McGwire went into a self-imposed baseball exile until he was hired in October by his former manager and one of his biggest supporters, Tony La Russa, to be the Cardinals’ hitting coach, a move that McGwire said prompted Monday’s admission.

“After all this time, I want to come clean,” he said. “I was not in a position to do that five years ago in my congressional testimony, but now I feel an obligation to discuss this and to answer questions about it. I’ll do that, and then I just want to help my team.”

McGwire said he “hoped the truth would set me free,” but it probably won’t help his Hall of Fame candidacy. In four appearances on the ballot, McGwire’s vote totals have hovered around 23%, well below the 75% necessary for induction.

“I think anyone deemed to have used steroids does not belong in the Hall of Fame,” said former pitcher Rich “Goose” Gossage, who was enshrined in Cooperstown in 2008. “It’s a pristine club, and it’s not fair to all the other guys who did it the natural way, with their God-given ability.

“I think a lot of positive things will come out of his admission, but just because you’re telling the truth now doesn’t give you a free ticket to the Hall.”

McGwire went on the disabled list seven times and missed 228 games during a five-year period in the mid-1990s, and injuries led to his retirement, at age 38, in 2001. He is tied for eighth on baseball’s all-time homer list, and his average of one homer every 10.6 at-bats is the best ever.

McGwire is the second major baseball star in a year to admit to using illegal steroids, following Yankees slugger Alex Rodriguez’s admission last February.
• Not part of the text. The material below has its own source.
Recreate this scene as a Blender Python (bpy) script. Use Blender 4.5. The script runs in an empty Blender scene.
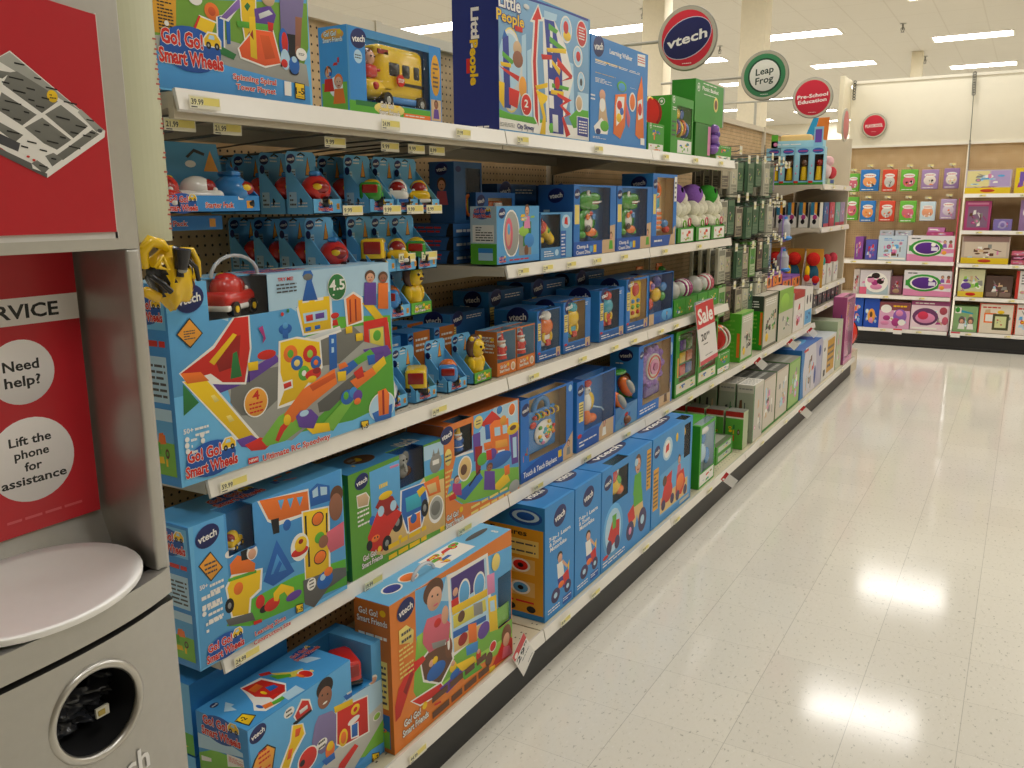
LIGHT=9.0; EXPO=0.83; SPK=((-6.29,12.33,"sprinkler head on the ceiling above the learning walker carton"),(-5.22,12.67,"sprinkler head on the ceiling just left of the nearest round sign"),(-5.2,16.32,"sprinkler head on the ceiling just right of the nearest round sign"),(-2.07,15.93,"nearer sprinkler head on the ceiling by the distant column"),(-2.1,19.67,"farther sprinkler head on the ceiling, right of the distant column"))
import bpy, bmesh, math, random
from mathutils import Vector, Matrix
D=bpy.data; COL=bpy.context.scene.collection; PI=math.pi
rnd=random.Random(7)
HX=dict(r='d32a20',R='9c1d18',o='f0782a',O='d8571f',o2='eda23a',o3='ef5f2b',y='f2c61c',y2='ddd052',y3='e2a428',Y='f0d878',g='5cae34',g2='7cba42',gg='77a838',G='2c7a3e',l='9ccb50',b='2566b8',b2='3c8bd0',B='1b2a6b',B2='2c3a92',s='5fabdf',s2='4a98d6',s3='7da9cc',c='b6d8ec',p='64429c',p2='48317c',pl='8d6cba',pg='8478a6',P='e08cb4',m='b03a80',w='f3f0e8',w2='d9dcda',k='17171a',k2='2a1d1a',e='8f8f8a',e2='5f5f5c',e3='777770',e5='a6a69e',e6='c3c3ba',E='4a4a4e',n='64402a',n2='7a4a2c',t='d4b48c',t2='e3bf7c',f='dfa98a',F='98634a',a='38aec4',x='3a90d6',x2='4c9cdc',rp='d9687a',
 bx='6fbdec',bd='1f5fa8',lg='3d9a34',cr='e9e3d0',pk='e58fb8',pu='8d5fb4',tn='f0cc92',wd='d8b07a',gy='b9b9b2')
def lin(h):
    if isinstance(h,tuple): return h
    h=HX.get(h,h if len(h)==6 else HX['t']); o=[]
    for i in (0,2,4):
        c=int(h[i:i+2],16)/255; o.append(c/12.92 if c<=.04045 else ((c+.055)/1.055)**2.4)
    return tuple(o)+(1.,)
def mat(name,rough=.5,metal=0.,coat=0.,noise=.0,spec=.5,nscale=30,emit=None):
    m=D.materials.new(name); m.use_nodes=True; nt=m.node_tree; b=nt.nodes['Principled BSDF']
    a=nt.nodes.new('ShaderNodeAttribute'); a.attribute_name='Col'
    b.inputs['Roughness'].default_value=rough; b.inputs['Metallic'].default_value=metal
    b.inputs['Coat Weight'].default_value=coat; b.inputs['Coat Roughness'].default_value=.15; b.inputs['Specular IOR Level'].default_value=spec
    src=a.outputs['Color']
    if noise:
        tc=nt.nodes.new('ShaderNodeTexCoord'); n=nt.nodes.new('ShaderNodeTexNoise'); n.inputs['Scale'].default_value=nscale; n.inputs['Detail'].default_value=3
        nt.links.new(tc.outputs['Object'],n.inputs['Vector'])
        mr=nt.nodes.new('ShaderNodeMapRange'); mr.inputs['To Min'].default_value=1-noise; mr.inputs['To Max'].default_value=1+noise
        nt.links.new(n.outputs['Fac'],mr.inputs['Value'])
        mx=nt.nodes.new('ShaderNodeVectorMath'); mx.operation='SCALE'
        nt.links.new(src,mx.inputs[0]); nt.links.new(mr.outputs['Result'],mx.inputs['Scale']); src=mx.outputs[0]
    nt.links.new(src,b.inputs['Base Color'])
    return m
CARD=mat('printed_card',.45,coat=.08,noise=.04,spec=.35); PLAS=mat('toy_plastic',.22,coat=.3,noise=.02); MATTE=mat('matte_board',.8,noise=.06)
PAINT=mat('painted_steel',.45,noise=.03,nscale=8); CHAN=mat('price_channel_plastic',.25,coat=.4,noise=.02); SILV=mat('brushed_silver_paint',.36,metal=.7,noise=.05,nscale=60)
WIRE=mat('hook_wire',.35,metal=.9); PLUSH=mat('plush_cloth',.95,noise=.25,nscale=120,spec=.2); SHEET=mat('sign_acrylic',.3,noise=.02); STEEL=mat('polished_steel',.33,metal=.9,noise=.04,nscale=40)
DISH=mat('satin_aluminium',.5,metal=.35,noise=.03,nscale=50)
def film():
    m=D.materials.new('clear_film'); m.use_nodes=True; nt=m.node_tree; nt.nodes.clear()
    o=nt.nodes.new('ShaderNodeOutputMaterial'); mx=nt.nodes.new('ShaderNodeMixShader'); t=nt.nodes.new('ShaderNodeBsdfTransparent'); g=nt.nodes.new('ShaderNodeBsdfGlossy')
    lw=nt.nodes.new('ShaderNodeLayerWeight'); pw=nt.nodes.new('ShaderNodeMath'); pw.operation='POWER'; pw.inputs[1].default_value=3.5; nt.links.new(lw.outputs['Facing'],pw.inputs[0]); f=nt.nodes.new('ShaderNodeMath'); f.operation='MULTIPLY_ADD'; f.inputs[1].default_value=.35; f.inputs[2].default_value=.03; nt.links.new(pw.outputs[0],f.inputs[0]); g.inputs['Roughness'].default_value=.06; t.inputs['Color'].default_value=(.98,.985,.99,1)
    n=nt.nodes.new('ShaderNodeTexNoise'); n.inputs['Scale'].default_value=9; bp=nt.nodes.new('ShaderNodeBump'); bp.inputs['Strength'].default_value=.25; bp.inputs['Distance'].default_value=.02
    nt.links.new(n.outputs['Fac'],bp.inputs['Height']); nt.links.new(bp.outputs['Normal'],g.inputs['Normal'])
    nt.links.new(f.outputs[0],mx.inputs[0]); nt.links.new(t.outputs[0],mx.inputs[1]); nt.links.new(g.outputs[0],mx.inputs[2]); nt.links.new(mx.outputs[0],o.inputs[0]); return m
FILM=film()
def tag(o,label=None,cat=None,group=None,kind=None):
    if label: o['label']=label
    if cat: o['category']=cat
    if group: o['group']=group
    if kind: o['kind']=kind
    return o
def empty(name,loc,rz=0,label=None,cat=None,group=None):
    o=D.objects.new(name,None); COL.objects.link(o); o.location=loc; o.rotation_euler=(0,0,math.radians(rz)); o.empty_display_size=.05
    return tag(o,label,cat,group)
def dup(root,loc,rz=None,label=None,group=None):
    r=root.copy(); COL.objects.link(r); r.location=loc
    if rz is not None: r.rotation_euler=(0,0,math.radians(rz))
    if label: r['label']=label
    if group: r['group']=group
    for ch in list(root.children):
        c=ch.copy(); COL.objects.link(c); c.parent=r
        for g in list(ch.children):
            d=g.copy(); COL.objects.link(d); d.parent=c
    return r
class MB:
    def __init__(s,m=None): s.v=[];s.f=[];s.c=[];s.mi=[];s.sm=[];s.mats=[m or CARD];s.M=Matrix();s.k=0
    def mt(s,m):
        if m is None: return 0
        if m not in s.mats: s.mats.append(m)
        return s.mats.index(m)
    def face(s,pts,col,m=None,smooth=False):
        n=len(s.v); s.v+=[s.M@Vector(p) for p in pts]; s.f.append(tuple(range(n,n+len(pts))))
        if isinstance(col,list): s.c+=[lin(x) for x in col]
        else: s.c+=[lin(col)]*len(pts)
        s.mi.append(s.mt(m)); s.sm.append(smooth)
    def mesh(s,vs,fs,col,m=None,smooth=False):
        n=len(s.v); s.v+=[s.M@Vector(p) for p in vs]; c=lin(col) if not callable(col) else None; k=s.mt(m)
        for f in fs:
            s.f.append(tuple(i+n for i in f))
            cc=c if c else lin(col(sum((Vector(vs[i]) for i in f),Vector())/len(f)))
            s.c+=[cc]*len(f); s.mi.append(k); s.sm.append(smooth)
    def box(s,a,b,col,m=None,cols=None):
        (x0,y0,z0),(x1,y1,z1)=a,b
        F=dict(front=[(x0,y0,z0),(x1,y0,z0),(x1,y0,z1),(x0,y0,z1)],back=[(x1,y1,z0),(x0,y1,z0),(x0,y1,z1),(x1,y1,z1)],left=[(x0,y1,z0),(x0,y0,z0),(x0,y0,z1),(x0,y1,z1)],
         right=[(x1,y0,z0),(x1,y1,z0),(x1,y1,z1),(x1,y0,z1)],top=[(x0,y0,z1),(x1,y0,z1),(x1,y1,z1),(x0,y1,z1)],bottom=[(x0,y1,z0),(x1,y1,z0),(x1,y0,z0),(x0,y0,z0)])
        for k,p in F.items(): s.face(p,(cols or {}).get(k,col),m)
    def bm(s,b,col,m=None,smooth=True):
        b.verts.index_update(); s.mesh([v.co.copy() for v in b.verts],[[v.index for v in f.verts] for f in b.faces],col,m,smooth); b.free()
    def rbox(s,a,b,r,col,m=None,seg=3,rot=None):
        q=bmesh.new(); bmesh.ops.create_cube(q,size=1); A=Vector(a);B=Vector(b); S=B-A; c=(A+B)/2
        for v in q.verts: v.co=Vector((v.co.x*S.x,v.co.y*S.y,v.co.z*S.z))
        bmesh.ops.bevel(q,geom=q.edges[:],offset=min(r,min(abs(S.x),abs(S.y),abs(S.z))*.49),segments=seg,profile=.5,affect='EDGES')
        if rot: q.transform(rot)
        for v in q.verts: v.co+=c
        s.bm(q,col,m)
    def sph(s,c,r,col,m=None,u=14,v=9,rot=None):
        q=bmesh.new(); bmesh.ops.create_uvsphere(q,u_segments=u,v_segments=v,radius=1)
        r=(r,r,r) if not isinstance(r,(tuple,list)) else r
        for w in q.verts: w.co=Vector((w.co.x*r[0],w.co.y*r[1],w.co.z*r[2]))
        if rot: q.transform(rot)
        for w in q.verts: w.co+=Vector(c)
        s.bm(q,col,m)
    def cyl(s,p0,p1,r,col,m=None,n=16,r1=None,cap=True):
        p0=Vector(p0);p1=Vector(p1);d=(p1-p0).normalized(); u=d.orthogonal().normalized(); w=d.cross(u); r1=r if r1 is None else r1
        a=[p0+(u*math.cos(t)+w*math.sin(t))*r for t in [2*PI*i/n for i in range(n)]]; b=[p1+(u*math.cos(t)+w*math.sin(t))*r1 for t in [2*PI*i/n for i in range(n)]]
        s.mesh(a+b,[(i,(i+1)%n,n+(i+1)%n,n+i) for i in range(n)],col,m,True)
        if cap: s.face(a[::-1],col,m); s.face(b,col,m)
    def tube(s,pts,r,col,m=None,n=8,closed=False):
        pts=[Vector(p) for p in pts]; N=len(pts); rings=[]; u=None
        for i,p in enumerate(pts):
            d=(pts[(i+1)%N]-pts[i-1]) if closed or 0<i<N-1 else (pts[1]-pts[0] if i==0 else pts[-1]-pts[-2])
            d.normalize()
            u=d.orthogonal() if u is None else u-d*u.dot(d)
            u.normalize(); w=d.cross(u); rr=r[i] if isinstance(r,list) else r
            rings.append([p+(u*math.cos(2*PI*j/n)+w*math.sin(2*PI*j/n))*rr for j in range(n)])
        vs=[x for R in rings for x in R]; fs=[]
        for i in range(N if closed else N-1):
            k=(i+1)%N
            for j in range(n): fs.append((i*n+j,i*n+(j+1)%n,k*n+(j+1)%n,k*n+j))
        s.mesh(vs,fs,col,m,True)
        if not closed: s.face(rings[0][::-1],col,m); s.face(rings[-1],col,m)
    def torus(s,c,R,r,col,m=None,ax='y',n=24):
        f={'y':lambda a:(math.cos(a)*R,0,math.sin(a)*R),'x':lambda a:(0,math.cos(a)*R,math.sin(a)*R),'z':lambda a:(math.cos(a)*R,math.sin(a)*R,0)}[ax]
        s.tube([Vector(c)+Vector(f(2*PI*i/n)) for i in range(n)],r,col,m,8,True)
    def prism(s,pts,y0,y1,col,m=None,side=None,flip='y'):
        # polygon in x,z extruded along y ('y'), or y,z along x ('x'), or x,y along z
        g={'y':lambda a,b,t:(a,t,b),'x':lambda a,b,t:(t,a,b),'z':lambda a,b,t:(a,b,t)}[flip]
        n=len(pts); a=[g(p[0],p[1],y0) for p in pts]; b=[g(p[0],p[1],y1) for p in pts]
        s.face(a,col,m); s.face(b[::-1],col,m)
        for i in range(n): s.face([a[i],b[i],b[(i+1)%n],a[(i+1)%n]],side or col,m)
    def art(s,face,w,h,d,x=0,y=0,z=0):
        V=Vector
        O,U,Vv,N={'front':(V((x,y,z)),V((w,0,0)),V((0,0,h)),V((0,-1,0))),'left':(V((x,y+d,z)),V((0,-d,0)),V((0,0,h)),V((-1,0,0))),
          'top':(V((x,y,z+h)),V((w,0,0)),V((0,d,0)),V((0,0,1))),'right':(V((x+w,y,z)),V((0,d,0)),V((0,0,h)),V((1,0,0)))}[face]
        return Art(s,O,U,Vv,N)
    def build(s,name,parent=None,label=None,cat=None,group=None,kind=None,loc=None,rz=None):
        me=D.meshes.new(name); me.from_pydata([tuple(v) for v in s.v],[],s.f)
        ca=me.color_attributes.new('Col','FLOAT_COLOR','CORNER'); flat=[x for c in s.c for x in c]; ca.data.foreach_set('color',flat)
        for m in s.mats: me.materials.append(m)
        me.polygons.foreach_set('material_index',s.mi); me.polygons.foreach_set('use_smooth',s.sm); me.update()
        o=D.objects.new(name,me); COL.objects.link(o)
        if parent: o.parent=parent
        if loc is not None: o.location=loc
        if rz is not None: o.rotation_euler=(0,0,math.radians(rz))
        return tag(o,label,cat,group,kind)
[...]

La Russa and Selig praised McGwire’s decision to go public.

“His willingness to admit mistakes, express his regret, and explain the circumstances that led him to use steroids add to my respect for him,” the manager said.

Added Selig: “This statement of contrition, I believe, will make Mark’s reentry into the game much smoother and easier.”

Since the congressional hearing in 2005, baseball has toughened its drug program twice, increasing the penalty for a first steroid offense from 10 days to 50 games.

“If we had drug-testing,” McGwire said, “I never would have used steroids.”